BASE DOS EUA EM HONDURAS
Em 2009, o então presidente Manuel Zelaya, então no Partido Liberal, foi derrubado por um golpe militar e embarcado à força em um avião e deportado, por almejar uma política mais soberana e menos desigual para Honduras. Um golpe nitidamente apoiado pela então secretária de Estado, Hillary Clinton. Depois, Zelaya uniu a oposição e fundou o Libre, partido pelo qual sua mulher, Xiomara Castro, foi eleita em 2021.
Na década de 1980, durante a guerra suja dos EUA contra os levantes populares em El Salvador e na Nicarágua, Honduras funcionou como uma espécie de porta-aviões inafundável para os norte-americanos, com sua base aérea em Soto Cano.

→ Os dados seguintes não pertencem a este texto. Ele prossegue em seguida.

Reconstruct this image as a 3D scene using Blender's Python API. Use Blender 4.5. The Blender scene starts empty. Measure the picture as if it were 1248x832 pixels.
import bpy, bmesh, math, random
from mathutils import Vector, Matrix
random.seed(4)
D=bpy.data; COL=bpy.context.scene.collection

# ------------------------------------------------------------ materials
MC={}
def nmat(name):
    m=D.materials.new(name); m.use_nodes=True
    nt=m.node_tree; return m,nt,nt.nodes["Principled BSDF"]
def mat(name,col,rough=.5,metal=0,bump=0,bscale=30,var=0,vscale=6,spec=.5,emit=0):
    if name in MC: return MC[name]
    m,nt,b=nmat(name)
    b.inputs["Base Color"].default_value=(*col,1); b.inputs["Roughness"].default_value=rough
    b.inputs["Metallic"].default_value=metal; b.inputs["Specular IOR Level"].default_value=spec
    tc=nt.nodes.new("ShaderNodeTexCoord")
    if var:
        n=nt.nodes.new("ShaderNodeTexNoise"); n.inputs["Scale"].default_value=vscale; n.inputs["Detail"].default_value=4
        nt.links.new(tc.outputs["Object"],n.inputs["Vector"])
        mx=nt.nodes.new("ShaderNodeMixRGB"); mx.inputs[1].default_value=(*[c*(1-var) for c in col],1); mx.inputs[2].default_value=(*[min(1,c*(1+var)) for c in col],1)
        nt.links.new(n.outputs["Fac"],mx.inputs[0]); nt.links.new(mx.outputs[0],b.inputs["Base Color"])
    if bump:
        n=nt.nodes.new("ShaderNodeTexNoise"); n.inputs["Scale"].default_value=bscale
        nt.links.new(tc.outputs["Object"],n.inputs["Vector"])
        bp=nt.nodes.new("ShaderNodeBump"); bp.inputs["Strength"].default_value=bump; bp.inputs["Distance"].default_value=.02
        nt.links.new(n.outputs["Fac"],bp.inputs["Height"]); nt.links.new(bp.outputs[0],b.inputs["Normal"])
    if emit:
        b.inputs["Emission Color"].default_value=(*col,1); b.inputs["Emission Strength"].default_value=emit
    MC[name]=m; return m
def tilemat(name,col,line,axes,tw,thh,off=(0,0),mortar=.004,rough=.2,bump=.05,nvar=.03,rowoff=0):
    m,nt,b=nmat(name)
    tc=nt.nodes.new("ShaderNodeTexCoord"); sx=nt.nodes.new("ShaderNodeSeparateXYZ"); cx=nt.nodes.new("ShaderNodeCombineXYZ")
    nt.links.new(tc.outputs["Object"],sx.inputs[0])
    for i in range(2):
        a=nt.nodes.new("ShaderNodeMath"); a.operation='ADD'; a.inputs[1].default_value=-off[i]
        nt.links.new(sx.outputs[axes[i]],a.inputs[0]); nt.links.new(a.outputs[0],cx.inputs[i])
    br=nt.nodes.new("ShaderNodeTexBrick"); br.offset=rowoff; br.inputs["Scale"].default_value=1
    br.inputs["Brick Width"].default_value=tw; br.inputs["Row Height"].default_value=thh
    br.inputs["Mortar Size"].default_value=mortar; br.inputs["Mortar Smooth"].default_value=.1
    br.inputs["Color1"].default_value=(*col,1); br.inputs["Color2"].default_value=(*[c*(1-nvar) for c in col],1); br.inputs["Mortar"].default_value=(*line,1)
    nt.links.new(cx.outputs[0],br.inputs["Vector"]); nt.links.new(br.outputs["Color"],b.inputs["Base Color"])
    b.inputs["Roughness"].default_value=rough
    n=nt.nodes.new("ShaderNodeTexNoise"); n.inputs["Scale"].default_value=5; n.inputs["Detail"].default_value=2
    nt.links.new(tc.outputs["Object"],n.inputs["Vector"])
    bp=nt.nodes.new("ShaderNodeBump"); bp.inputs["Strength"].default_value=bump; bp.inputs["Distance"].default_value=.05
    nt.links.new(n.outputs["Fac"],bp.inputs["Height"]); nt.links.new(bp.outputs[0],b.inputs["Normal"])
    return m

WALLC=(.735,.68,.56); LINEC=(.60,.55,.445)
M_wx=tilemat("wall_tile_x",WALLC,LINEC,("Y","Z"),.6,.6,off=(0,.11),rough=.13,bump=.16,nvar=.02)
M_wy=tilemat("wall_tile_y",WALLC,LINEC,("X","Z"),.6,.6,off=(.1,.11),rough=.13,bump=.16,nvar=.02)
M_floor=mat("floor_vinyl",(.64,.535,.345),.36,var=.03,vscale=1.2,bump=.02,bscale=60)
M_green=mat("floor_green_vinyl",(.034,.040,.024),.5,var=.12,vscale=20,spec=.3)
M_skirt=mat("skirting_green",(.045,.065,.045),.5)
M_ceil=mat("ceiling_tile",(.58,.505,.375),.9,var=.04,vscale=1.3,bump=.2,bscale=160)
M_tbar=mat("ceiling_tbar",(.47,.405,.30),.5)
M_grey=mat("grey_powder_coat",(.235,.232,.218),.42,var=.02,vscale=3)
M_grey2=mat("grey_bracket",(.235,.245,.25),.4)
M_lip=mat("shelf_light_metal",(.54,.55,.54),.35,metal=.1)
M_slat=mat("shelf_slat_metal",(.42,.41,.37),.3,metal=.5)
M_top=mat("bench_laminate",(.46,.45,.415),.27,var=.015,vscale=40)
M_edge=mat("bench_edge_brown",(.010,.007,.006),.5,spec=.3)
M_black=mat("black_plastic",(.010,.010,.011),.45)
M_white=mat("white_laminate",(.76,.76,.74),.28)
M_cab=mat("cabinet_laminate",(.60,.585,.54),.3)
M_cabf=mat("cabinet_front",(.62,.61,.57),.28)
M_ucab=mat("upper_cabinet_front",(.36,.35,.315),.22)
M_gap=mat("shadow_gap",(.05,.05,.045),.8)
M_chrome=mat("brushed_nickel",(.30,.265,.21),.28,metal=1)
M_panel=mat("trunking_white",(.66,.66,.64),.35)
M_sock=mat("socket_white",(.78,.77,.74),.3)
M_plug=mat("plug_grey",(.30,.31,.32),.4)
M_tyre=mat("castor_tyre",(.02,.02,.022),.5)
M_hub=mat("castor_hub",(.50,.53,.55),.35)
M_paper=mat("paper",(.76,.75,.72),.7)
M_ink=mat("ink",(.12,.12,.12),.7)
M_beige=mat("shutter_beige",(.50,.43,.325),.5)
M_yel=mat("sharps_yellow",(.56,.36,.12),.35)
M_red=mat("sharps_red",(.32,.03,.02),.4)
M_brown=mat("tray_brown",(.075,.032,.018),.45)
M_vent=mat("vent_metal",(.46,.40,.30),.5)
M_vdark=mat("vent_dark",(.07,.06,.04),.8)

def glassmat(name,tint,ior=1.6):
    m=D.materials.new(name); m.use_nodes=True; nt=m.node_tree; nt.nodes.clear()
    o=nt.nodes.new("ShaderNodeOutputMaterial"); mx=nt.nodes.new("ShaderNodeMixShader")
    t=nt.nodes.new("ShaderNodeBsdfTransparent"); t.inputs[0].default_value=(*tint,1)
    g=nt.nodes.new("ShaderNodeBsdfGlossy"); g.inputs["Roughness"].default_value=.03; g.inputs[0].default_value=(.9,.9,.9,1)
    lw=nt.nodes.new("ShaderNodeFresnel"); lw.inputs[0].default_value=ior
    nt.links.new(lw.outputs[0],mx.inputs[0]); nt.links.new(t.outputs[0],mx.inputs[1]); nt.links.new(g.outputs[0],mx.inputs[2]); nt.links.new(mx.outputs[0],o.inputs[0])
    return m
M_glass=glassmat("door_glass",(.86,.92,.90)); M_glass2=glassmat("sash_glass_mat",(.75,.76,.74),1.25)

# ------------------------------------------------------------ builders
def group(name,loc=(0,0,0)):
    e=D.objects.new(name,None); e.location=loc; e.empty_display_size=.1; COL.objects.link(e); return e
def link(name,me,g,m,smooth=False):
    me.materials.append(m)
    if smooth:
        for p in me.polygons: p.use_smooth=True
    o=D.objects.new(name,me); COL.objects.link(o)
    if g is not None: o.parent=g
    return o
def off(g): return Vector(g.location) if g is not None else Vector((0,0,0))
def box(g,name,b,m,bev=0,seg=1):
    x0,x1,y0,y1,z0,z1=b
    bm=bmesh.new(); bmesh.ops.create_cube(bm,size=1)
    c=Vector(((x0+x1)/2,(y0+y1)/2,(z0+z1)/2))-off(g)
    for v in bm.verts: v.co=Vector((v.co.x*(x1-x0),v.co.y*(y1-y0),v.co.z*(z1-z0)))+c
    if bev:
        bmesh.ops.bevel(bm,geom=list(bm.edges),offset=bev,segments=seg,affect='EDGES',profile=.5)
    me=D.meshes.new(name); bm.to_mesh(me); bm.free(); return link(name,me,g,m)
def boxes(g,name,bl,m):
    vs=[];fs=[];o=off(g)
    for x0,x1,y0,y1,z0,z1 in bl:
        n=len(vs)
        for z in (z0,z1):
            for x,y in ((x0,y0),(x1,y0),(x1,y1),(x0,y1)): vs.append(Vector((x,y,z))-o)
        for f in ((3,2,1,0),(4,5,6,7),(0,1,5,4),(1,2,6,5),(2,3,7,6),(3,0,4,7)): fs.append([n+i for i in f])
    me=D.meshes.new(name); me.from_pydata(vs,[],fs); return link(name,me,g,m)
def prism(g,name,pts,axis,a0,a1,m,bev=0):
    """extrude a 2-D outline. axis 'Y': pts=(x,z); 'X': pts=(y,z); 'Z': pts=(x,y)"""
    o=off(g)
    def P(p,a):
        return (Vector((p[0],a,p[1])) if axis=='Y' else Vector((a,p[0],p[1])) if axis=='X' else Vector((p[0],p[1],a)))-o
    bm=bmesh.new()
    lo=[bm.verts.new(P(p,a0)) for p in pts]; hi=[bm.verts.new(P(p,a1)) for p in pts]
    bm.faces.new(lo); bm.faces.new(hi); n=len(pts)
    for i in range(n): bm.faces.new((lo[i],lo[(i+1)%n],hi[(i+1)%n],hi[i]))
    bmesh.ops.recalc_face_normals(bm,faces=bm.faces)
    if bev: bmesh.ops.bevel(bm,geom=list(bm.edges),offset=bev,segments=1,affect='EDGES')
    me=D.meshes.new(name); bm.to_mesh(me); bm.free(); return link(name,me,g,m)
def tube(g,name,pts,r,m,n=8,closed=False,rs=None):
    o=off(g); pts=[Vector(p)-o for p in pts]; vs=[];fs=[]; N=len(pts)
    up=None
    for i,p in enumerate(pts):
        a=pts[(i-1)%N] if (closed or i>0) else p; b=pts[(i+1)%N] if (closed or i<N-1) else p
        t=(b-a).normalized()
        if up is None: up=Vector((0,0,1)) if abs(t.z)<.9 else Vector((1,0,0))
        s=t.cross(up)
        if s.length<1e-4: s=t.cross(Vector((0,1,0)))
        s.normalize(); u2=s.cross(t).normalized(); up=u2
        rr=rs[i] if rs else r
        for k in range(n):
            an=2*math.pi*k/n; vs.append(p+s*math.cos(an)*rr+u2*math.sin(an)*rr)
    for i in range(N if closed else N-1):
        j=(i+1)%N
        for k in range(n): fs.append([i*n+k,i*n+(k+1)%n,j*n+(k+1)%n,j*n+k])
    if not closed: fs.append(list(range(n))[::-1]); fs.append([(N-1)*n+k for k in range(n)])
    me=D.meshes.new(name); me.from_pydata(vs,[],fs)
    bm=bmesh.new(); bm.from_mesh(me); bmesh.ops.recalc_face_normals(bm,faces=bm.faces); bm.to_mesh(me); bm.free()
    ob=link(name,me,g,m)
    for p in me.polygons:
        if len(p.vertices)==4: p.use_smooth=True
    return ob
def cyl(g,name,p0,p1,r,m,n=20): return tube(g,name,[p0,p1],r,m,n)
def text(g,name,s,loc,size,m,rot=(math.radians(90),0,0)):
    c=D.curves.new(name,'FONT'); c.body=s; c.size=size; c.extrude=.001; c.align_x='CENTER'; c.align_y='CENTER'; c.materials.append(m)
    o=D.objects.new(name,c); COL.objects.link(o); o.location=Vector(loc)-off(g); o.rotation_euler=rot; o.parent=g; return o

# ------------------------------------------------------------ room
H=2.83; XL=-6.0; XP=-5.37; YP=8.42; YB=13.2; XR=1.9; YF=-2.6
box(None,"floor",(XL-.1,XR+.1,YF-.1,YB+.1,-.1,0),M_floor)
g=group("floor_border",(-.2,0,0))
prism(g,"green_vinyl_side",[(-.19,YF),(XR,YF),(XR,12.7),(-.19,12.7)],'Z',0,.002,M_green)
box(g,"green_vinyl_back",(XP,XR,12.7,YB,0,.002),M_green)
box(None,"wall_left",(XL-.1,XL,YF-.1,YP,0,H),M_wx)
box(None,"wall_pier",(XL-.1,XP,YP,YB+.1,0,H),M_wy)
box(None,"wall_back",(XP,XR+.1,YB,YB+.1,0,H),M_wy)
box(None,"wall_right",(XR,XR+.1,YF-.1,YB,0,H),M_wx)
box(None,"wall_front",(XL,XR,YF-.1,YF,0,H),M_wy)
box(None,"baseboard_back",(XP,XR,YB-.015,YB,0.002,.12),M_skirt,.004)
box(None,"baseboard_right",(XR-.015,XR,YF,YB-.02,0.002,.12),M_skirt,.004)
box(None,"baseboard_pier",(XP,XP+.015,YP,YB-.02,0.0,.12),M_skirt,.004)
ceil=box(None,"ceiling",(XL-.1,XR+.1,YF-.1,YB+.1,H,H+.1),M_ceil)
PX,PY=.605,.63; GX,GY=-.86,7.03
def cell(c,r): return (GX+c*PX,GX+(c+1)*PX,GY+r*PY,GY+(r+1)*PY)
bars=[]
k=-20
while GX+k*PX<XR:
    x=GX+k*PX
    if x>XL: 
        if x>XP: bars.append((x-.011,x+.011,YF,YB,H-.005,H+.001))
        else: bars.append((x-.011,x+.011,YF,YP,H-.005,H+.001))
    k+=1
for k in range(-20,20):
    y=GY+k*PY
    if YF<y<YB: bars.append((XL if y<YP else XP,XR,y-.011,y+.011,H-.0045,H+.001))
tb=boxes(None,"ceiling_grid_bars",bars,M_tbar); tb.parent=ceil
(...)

JOH, o chefão do narco indultado por Trump, inacreditavelmente – e, claro, sob a bênção dos EUA – governou ilegalmente por um segundo mandato, que não existe em Honduras, entre 2018 e 2022.
Asfura, mais conhecido pelo seu lema de “Papi, ao seu dispor”, foi ex-prefeito da capital, Tegucipalga, e em suas funções públicas foi acusado de corrupção em duas oportunidades, além de figurar na relação do escândalo dos Pandora Papers, as offshore no Panamá.
FRAUDE E IMPOSIÇÃO ESTRANGEIRA
Moncada , em mensagem nas redes sociais, enfatizou que “ em Honduras, o Conselho Nacional Eleitoral (CNE), seguindo instruções do império, assassinou nossa jovem democracia , mas nosso povo não é ingênuo: a proclamação do ‘presidente eleito’ é uma fraude e uma imposição estrangeira. Traíram a nação”. Ela ressaltou que o mundo “precisa saber” que o presidente eleito em Honduras “é um dos empresários que solicitaram a intervenção” de Trump.
Moncada também denunciou que, durante o período de cinco dias de “silêncio eleitoral” destinado à reflexão dos hondurenhos sobre o voto, líderes empresariais “pagaram por mensagens ameaçadoras em massa contra eleitores que recebem remessas”, com o objetivo de “distorcer a vontade popular”.
Moncada exigiu ainda que as 26 gravações de áudio que vazaram em outubro sejam investigadas em sua totalidade.
OPERAÇÃO AÇULADA PELOS PARASITAS DE MIAMI E POR TRUMP“
O secretário de Planejamento Estratégico do atual governo, Ricardo Salgado, chamou a proclamação de Asfura como presidente de Honduras de “um novo tipo de golpe de Estado”.
“O fascismo, alimentado pelos parasitas de Miami e por Donald Trump, realizou uma operação psicológica e militar sem precedentes em Honduras ”. Para ele, o conflito não é contra partidos de direita, mas sim “contra o império e todas as forças fascistas de língua espanhola”. Ele observou, ainda, que Asfura “não fez campanha eleitoral” e foi apelidado de “candidato mudo”.
Por fim, Salgado concluiu: “Se aprendermos bem a lição de Honduras, isso poderá ser interrompido mais cedo do que qualquer um imagina.”